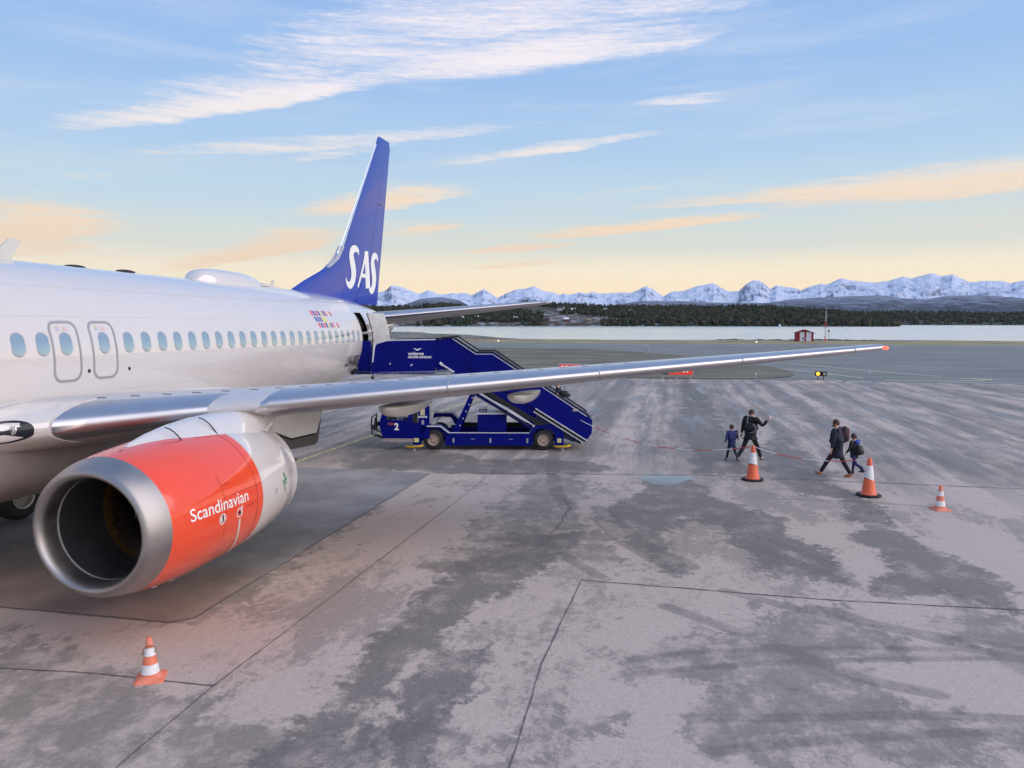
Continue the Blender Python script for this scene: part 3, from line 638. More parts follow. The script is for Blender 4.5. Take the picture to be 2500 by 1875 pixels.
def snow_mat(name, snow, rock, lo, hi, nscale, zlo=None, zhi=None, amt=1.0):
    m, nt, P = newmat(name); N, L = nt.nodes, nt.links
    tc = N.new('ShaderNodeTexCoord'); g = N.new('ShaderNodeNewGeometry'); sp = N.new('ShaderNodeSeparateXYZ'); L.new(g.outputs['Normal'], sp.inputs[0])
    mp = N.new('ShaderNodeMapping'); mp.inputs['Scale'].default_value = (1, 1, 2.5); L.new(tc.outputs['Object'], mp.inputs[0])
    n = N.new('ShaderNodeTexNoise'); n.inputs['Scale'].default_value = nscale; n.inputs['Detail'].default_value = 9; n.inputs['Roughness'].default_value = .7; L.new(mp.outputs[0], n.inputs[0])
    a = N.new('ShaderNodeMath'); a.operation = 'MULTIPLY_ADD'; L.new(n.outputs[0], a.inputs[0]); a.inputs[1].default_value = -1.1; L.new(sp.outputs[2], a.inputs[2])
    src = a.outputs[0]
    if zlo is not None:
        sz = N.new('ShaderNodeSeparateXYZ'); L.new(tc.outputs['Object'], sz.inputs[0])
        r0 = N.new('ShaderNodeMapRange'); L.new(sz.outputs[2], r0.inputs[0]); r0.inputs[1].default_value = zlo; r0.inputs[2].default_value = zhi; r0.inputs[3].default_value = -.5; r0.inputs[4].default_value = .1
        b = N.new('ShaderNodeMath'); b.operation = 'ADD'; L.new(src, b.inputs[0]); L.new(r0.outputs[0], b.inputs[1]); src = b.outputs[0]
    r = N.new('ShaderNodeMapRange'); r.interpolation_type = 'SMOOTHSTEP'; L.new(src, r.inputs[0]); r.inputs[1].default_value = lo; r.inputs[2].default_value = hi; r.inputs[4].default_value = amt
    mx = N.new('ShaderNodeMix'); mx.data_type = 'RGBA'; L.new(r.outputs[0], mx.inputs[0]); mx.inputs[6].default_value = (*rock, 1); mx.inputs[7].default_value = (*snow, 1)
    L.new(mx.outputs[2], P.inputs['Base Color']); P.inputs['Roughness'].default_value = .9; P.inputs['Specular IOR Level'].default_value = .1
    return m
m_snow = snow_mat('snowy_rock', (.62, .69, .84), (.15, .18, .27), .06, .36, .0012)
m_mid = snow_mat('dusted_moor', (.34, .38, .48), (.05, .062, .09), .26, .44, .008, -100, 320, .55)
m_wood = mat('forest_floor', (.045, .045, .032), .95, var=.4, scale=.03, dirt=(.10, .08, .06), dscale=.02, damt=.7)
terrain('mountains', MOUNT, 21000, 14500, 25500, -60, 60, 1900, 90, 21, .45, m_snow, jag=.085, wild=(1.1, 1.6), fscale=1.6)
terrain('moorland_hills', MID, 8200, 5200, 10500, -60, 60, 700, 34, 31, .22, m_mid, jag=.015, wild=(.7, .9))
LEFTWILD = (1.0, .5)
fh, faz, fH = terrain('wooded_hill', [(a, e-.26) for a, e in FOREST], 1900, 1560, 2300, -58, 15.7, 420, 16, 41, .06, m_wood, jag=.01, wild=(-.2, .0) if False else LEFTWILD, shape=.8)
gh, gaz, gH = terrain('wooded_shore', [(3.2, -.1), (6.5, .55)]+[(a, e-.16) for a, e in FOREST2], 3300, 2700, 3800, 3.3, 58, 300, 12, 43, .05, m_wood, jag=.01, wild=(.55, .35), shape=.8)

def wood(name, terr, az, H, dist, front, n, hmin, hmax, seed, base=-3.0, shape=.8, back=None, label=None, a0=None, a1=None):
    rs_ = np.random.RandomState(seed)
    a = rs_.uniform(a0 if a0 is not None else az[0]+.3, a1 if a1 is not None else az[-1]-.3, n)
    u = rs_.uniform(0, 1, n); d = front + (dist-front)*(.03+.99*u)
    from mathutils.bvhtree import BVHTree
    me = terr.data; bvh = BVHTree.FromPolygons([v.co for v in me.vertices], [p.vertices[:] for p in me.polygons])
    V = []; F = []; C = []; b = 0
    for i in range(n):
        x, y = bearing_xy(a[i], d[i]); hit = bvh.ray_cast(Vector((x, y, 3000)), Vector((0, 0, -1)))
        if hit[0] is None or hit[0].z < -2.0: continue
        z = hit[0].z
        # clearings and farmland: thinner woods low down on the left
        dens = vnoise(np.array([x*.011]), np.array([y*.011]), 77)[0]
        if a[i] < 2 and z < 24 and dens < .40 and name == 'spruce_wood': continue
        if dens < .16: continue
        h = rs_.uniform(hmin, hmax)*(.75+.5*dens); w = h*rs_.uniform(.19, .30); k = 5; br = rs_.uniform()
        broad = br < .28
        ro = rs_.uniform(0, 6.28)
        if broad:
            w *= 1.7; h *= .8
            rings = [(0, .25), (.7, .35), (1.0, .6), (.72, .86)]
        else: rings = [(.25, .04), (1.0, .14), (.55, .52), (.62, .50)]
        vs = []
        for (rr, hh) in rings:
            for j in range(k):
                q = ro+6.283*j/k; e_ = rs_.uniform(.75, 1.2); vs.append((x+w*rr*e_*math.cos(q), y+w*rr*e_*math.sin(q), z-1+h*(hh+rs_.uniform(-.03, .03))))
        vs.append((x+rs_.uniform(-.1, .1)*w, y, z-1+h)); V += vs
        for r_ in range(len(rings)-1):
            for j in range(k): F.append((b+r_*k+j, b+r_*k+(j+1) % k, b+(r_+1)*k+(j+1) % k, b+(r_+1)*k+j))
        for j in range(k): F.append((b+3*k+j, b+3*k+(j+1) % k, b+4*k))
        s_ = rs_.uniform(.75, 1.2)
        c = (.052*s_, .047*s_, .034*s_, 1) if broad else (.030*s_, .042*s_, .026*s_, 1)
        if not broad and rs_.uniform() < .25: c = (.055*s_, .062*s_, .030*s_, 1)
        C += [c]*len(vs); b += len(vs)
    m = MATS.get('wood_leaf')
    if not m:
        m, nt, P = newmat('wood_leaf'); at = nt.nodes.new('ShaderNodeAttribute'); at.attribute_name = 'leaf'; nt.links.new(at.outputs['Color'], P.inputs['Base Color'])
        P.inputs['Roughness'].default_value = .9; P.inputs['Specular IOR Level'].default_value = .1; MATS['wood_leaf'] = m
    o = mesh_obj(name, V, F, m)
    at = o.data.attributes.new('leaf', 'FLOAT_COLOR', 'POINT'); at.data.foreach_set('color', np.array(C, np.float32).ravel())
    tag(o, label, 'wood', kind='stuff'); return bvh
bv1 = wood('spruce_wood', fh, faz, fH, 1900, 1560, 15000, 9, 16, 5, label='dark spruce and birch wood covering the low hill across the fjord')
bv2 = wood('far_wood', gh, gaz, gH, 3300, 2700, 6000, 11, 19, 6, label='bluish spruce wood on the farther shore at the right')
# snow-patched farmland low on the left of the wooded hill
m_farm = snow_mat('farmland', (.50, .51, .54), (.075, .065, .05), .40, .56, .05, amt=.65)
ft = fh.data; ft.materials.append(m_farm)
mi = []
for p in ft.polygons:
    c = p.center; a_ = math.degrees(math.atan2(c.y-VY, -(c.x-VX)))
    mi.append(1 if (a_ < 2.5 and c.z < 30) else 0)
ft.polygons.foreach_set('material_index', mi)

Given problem
Restate the entire listing word for word, excluding pictures.

Task result
Continue the Blender Python script for this scene: part 3, from line 638. More parts follow. The script is for Blender 4.5. Take the picture to be 2500 by 1875 pixels.
def snow_mat(name, snow, rock, lo, hi, nscale, zlo=None, zhi=None, amt=1.0):
    m, nt, P = newmat(name); N, L = nt.nodes, nt.links
    tc = N.new('ShaderNodeTexCoord'); g = N.new('ShaderNodeNewGeometry'); sp = N.new('ShaderNodeSeparateXYZ'); L.new(g.outputs['Normal'], sp.inputs[0])
    mp = N.new('ShaderNodeMapping'); mp.inputs['Scale'].default_value = (1, 1, 2.5); L.new(tc.outputs['Object'], mp.inputs[0])
    n = N.new('ShaderNodeTexNoise'); n.inputs['Scale'].default_value = nscale; n.inputs['Detail'].default_value = 9; n.inputs['Roughness'].default_value = .7; L.new(mp.outputs[0], n.inputs[0])
    a = N.new('ShaderNodeMath'); a.operation = 'MULTIPLY_ADD'; L.new(n.outputs[0], a.inputs[0]); a.inputs[1].default_value = -1.1; L.new(sp.outputs[2], a.inputs[2])
    src = a.outputs[0]
    if zlo is not None:
        sz = N.new('ShaderNodeSeparateXYZ'); L.new(tc.outputs['Object'], sz.inputs[0])
        r0 = N.new('ShaderNodeMapRange'); L.new(sz.outputs[2], r0.inputs[0]); r0.inputs[1].default_value = zlo; r0.inputs[2].default_value = zhi; r0.inputs[3].default_value = -.5; r0.inputs[4].default_value = .1
        b = N.new('ShaderNodeMath'); b.operation = 'ADD'; L.new(src, b.inputs[0]); L.new(r0.outputs[0], b.inputs[1]); src = b.outputs[0]
    r = N.new('ShaderNodeMapRange'); r.interpolation_type = 'SMOOTHSTEP'; L.new(src, r.inputs[0]); r.inputs[1].default_value = lo; r.inputs[2].default_value = hi; r.inputs[4].default_value = amt
    mx = N.new('ShaderNodeMix'); mx.data_type = 'RGBA'; L.new(r.outputs[0], mx.inputs[0]); mx.inputs[6].default_value = (*rock, 1); mx.inputs[7].default_value = (*snow, 1)
    L.new(mx.outputs[2], P.inputs['Base Color']); P.inputs['Roughness'].default_value = .9; P.inputs['Specular IOR Level'].default_value = .1
    return m
m_snow = snow_mat('snowy_rock', (.62, .69, .84), (.15, .18, .27), .06, .36, .0012)
m_mid = snow_mat('dusted_moor', (.34, .38, .48), (.05, .062, .09), .26, .44, .008, -100, 320, .55)
m_wood = mat('forest_floor', (.045, .045, .032), .95, var=.4, scale=.03, dirt=(.10, .08, .06), dscale=.02, damt=.7)
terrain('mountains', MOUNT, 21000, 14500, 25500, -60, 60, 1900, 90, 21, .45, m_snow, jag=.085, wild=(1.1, 1.6), fscale=1.6)
terrain('moorland_hills', MID, 8200, 5200, 10500, -60, 60, 700, 34, 31, .22, m_mid, jag=.015, wild=(.7, .9))
LEFTWILD = (1.0, .5)
fh, faz, fH = terrain('wooded_hill', [(a, e-.26) for a, e in FOREST], 1900, 1560, 2300, -58, 15.7, 420, 16, 41, .06, m_wood, jag=.01, wild=(-.2, .0) if False else LEFTWILD, shape=.8)
gh, gaz, gH = terrain('wooded_shore', [(3.2, -.1), (6.5, .55)]+[(a, e-.16) for a, e in FOREST2], 3300, 2700, 3800, 3.3, 58, 300, 12, 43, .05, m_wood, jag=.01, wild=(.55, .35), shape=.8)

def wood(name, terr, az, H, dist, front, n, hmin, hmax, seed, base=-3.0, shape=.8, back=None, label=None, a0=None, a1=None):
    rs_ = np.random.RandomState(seed)
    a = rs_.uniform(a0 if a0 is not None else az[0]+.3, a1 if a1 is not None else az[-1]-.3, n)
    u = rs_.uniform(0, 1, n); d = front + (dist-front)*(.03+.99*u)
    from mathutils.bvhtree import BVHTree
    me = terr.data; bvh = BVHTree.FromPolygons([v.co for v in me.vertices], [p.vertices[:] for p in me.polygons])
    V = []; F = []; C = []; b = 0
    for i in range(n):
        x, y = bearing_xy(a[i], d[i]); hit = bvh.ray_cast(Vector((x, y, 3000)), Vector((0, 0, -1)))
        if hit[0] is None or hit[0].z < -2.0: continue
        z = hit[0].z
        # clearings and farmland: thinner woods low down on the left
        dens = vnoise(np.array([x*.011]), np.array([y*.011]), 77)[0]
        if a[i] < 2 and z < 24 and dens < .40 and name == 'spruce_wood': continue
        if dens < .16: continue
        h = rs_.uniform(hmin, hmax)*(.75+.5*dens); w = h*rs_.uniform(.19, .30); k = 5; br = rs_.uniform()
        broad = br < .28
        ro = rs_.uniform(0, 6.28)
        if broad:
            w *= 1.7; h *= .8
            rings = [(0, .25), (.7, .35), (1.0, .6), (.72, .86)]
        else: rings = [(.25, .04), (1.0, .14), (.55, .52), (.62, .50)]
        vs = []
        for (rr, hh) in rings:
            for j in range(k):
                q = ro+6.283*j/k; e_ = rs_.uniform(.75, 1.2); vs.append((x+w*rr*e_*math.cos(q), y+w*rr*e_*math.sin(q), z-1+h*(hh+rs_.uniform(-.03, .03))))
        vs.append((x+rs_.uniform(-.1, .1)*w, y, z-1+h)); V += vs
        for r_ in range(len(rings)-1):
            for j in range(k): F.append((b+r_*k+j, b+r_*k+(j+1) % k, b+(r_+1)*k+(j+1) % k, b+(r_+1)*k+j))
        for j in range(k): F.append((b+3*k+j, b+3*k+(j+1) % k, b+4*k))
        s_ = rs_.uniform(.75, 1.2)
        c = (.052*s_, .047*s_, .034*s_, 1) if broad else (.030*s_, .042*s_, .026*s_, 1)
        if not broad and rs_.uniform() < .25: c = (.055*s_, .062*s_, .030*s_, 1)
        C += [c]*len(vs); b += len(vs)
    m = MATS.get('wood_leaf')
    if not m:
        m, nt, P = newmat('wood_leaf'); at = nt.nodes.new('ShaderNodeAttribute'); at.attribute_name = 'leaf'; nt.links.new(at.outputs['Color'], P.inputs['Base Color'])
        P.inputs['Roughness'].default_value = .9; P.inputs['Specular IOR Level'].default_value = .1; MATS['wood_leaf'] = m
    o = mesh_obj(name, V, F, m)
    at = o.data.attributes.new('leaf', 'FLOAT_COLOR', 'POINT'); at.data.foreach_set('color', np.array(C, np.float32).ravel())
    tag(o, label, 'wood', kind='stuff'); return bvh
bv1 = wood('spruce_wood', fh, faz, fH, 1900, 1560, 15000, 9, 16, 5, label='dark spruce and birch wood covering the low hill across the fjord')
bv2 = wood('far_wood', gh, gaz, gH, 3300, 2700, 6000, 11, 19, 6, label='bluish spruce wood on the farther shore at the right')
# snow-patched farmland low on the left of the wooded hill
m_farm = snow_mat('farmland', (.50, .51, .54), (.075, .065, .05), .40, .56, .05, amt=.65)
ft = fh.data; ft.materials.append(m_farm)
mi = []
for p in ft.polygons:
    c = p.center; a_ = math.degrees(math.atan2(c.y-VY, -(c.x-VX)))
    mi.append(1 if (a_ < 2.5 and c.z < 30) else 0)
ft.polygons.foreach_set('material_index', mi)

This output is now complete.